Oh, sorry. Without the -n that is.
bash -c 'set +m; seconds=1; for (( i=0;i<32;i++ )); do exit ${i} & done;
sleep ${seconds}; for (( i=0;i<32;i++ )); do wait -p pid; e=${?}; echo
"$(printf %3u ${i}) pid ${pid} exit ${e}"; done;'
bash -c 'set -m; seconds=1; for (( i=0;i<32;i++ )); do exit ${i} & done;
sleep ${seconds}; for (( i=0;i<32;i++ )); do wait -p pid; e=${?}; echo
"$(printf %3u ${i}) pid ${pid} exit ${e}"; done;'
disables / enables the notifications respectively, but doesn't do anything
otherwise.
On Mon, Mar 11, 2024 at 8:20 PM Chet Ramey <chet.ra...@case.edu> wrote:
> On 3/11/24 2:50 PM, Mischa Baars wrote:
> > Which sort of brings us back to the original question I suppose.

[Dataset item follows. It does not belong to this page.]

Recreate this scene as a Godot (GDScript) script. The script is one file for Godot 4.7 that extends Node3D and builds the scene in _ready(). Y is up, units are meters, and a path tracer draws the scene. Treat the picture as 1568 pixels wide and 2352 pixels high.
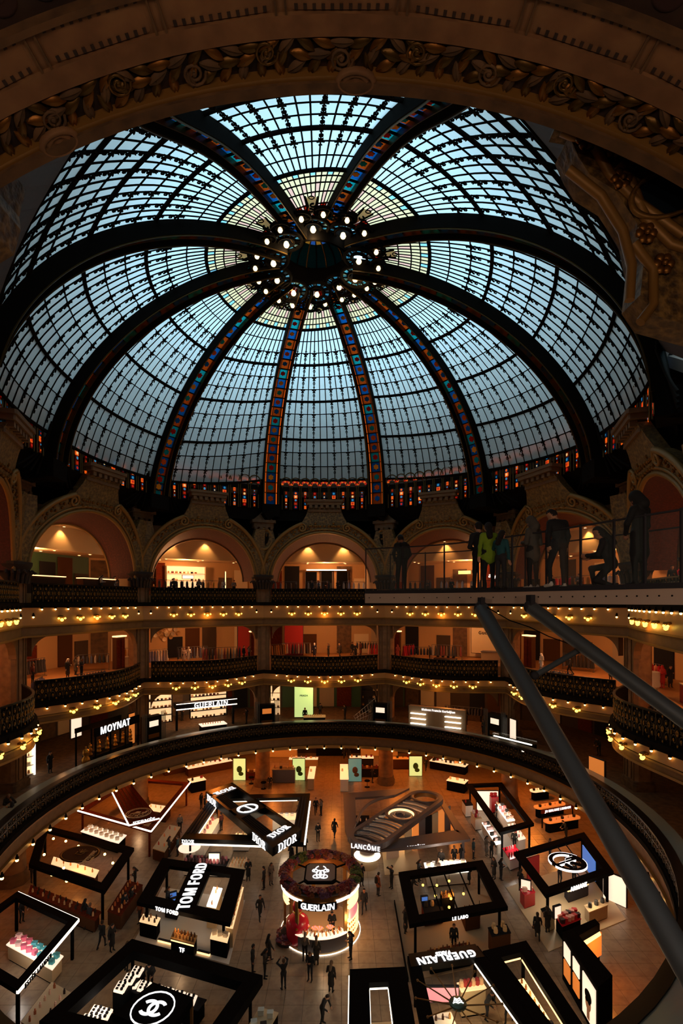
extends Node3D
# Department-store hall under a stained-glass dome. Metres; the eye is at (0, EYE, 0) looking along -Z.
const EYE := 21.0
const C := 38.5          # distance from the eye to the dome's axis
const X0 := -0.0531      # axis a little left of the line of sight
const F := 1150.0        # focal length in pixels of the 1568x2352 frame
const HB := 0.27
# dome ribs: angle round the axis, foot radius, rise, shoulder exponent
const RIB := [[-161.0, .536, .421, .642], [-129.4, .548, .407, 1.117], [-92.3, .513, .408, 1.183], [-55.3, .516, .41, 1.306], [-18.0, .515, .407, .848], [18.3, .511, .421, .868], [54.1, .515, .42, 1.052], [91.5, .554, .405, 1.217], [124.1, .592, .422, 1.059], [159.3, .545, .438, .617]]
# hall columns: angle, radius
const COL := [[-127.0, .60], [-93.0, .583], [-56.5, .573], [-20.5, .515], [20.5, .53], [56.0, .606], [92.0, .63], [125.0, .64]]
const BAYNAME := ["left edge bay", "far left bay", "inner left bay", "central bay", "inner right bay", "far right bay", "right edge bay"]
var rng := RandomNumberGenerator.new()
var mats := {}
var used := {}
var meshes := {}
var bays := []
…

Who does
> > that line of code function from a script and why does it fail from the
> > command line?
>
> Job control and when the shell notifies the user about job completion,
> most likely, two of the relevant things that differ between interactive
> and non-interactive shells.
>
> --
> ``The lyf so short, the craft so long to lerne.'' - Chaucer
> ``Ars longa, vita brevis'' - Hippocrates
> Chet Ramey, UTech, CWRU c...@case.edu http://tiswww.cwru.edu/~chet/
>
>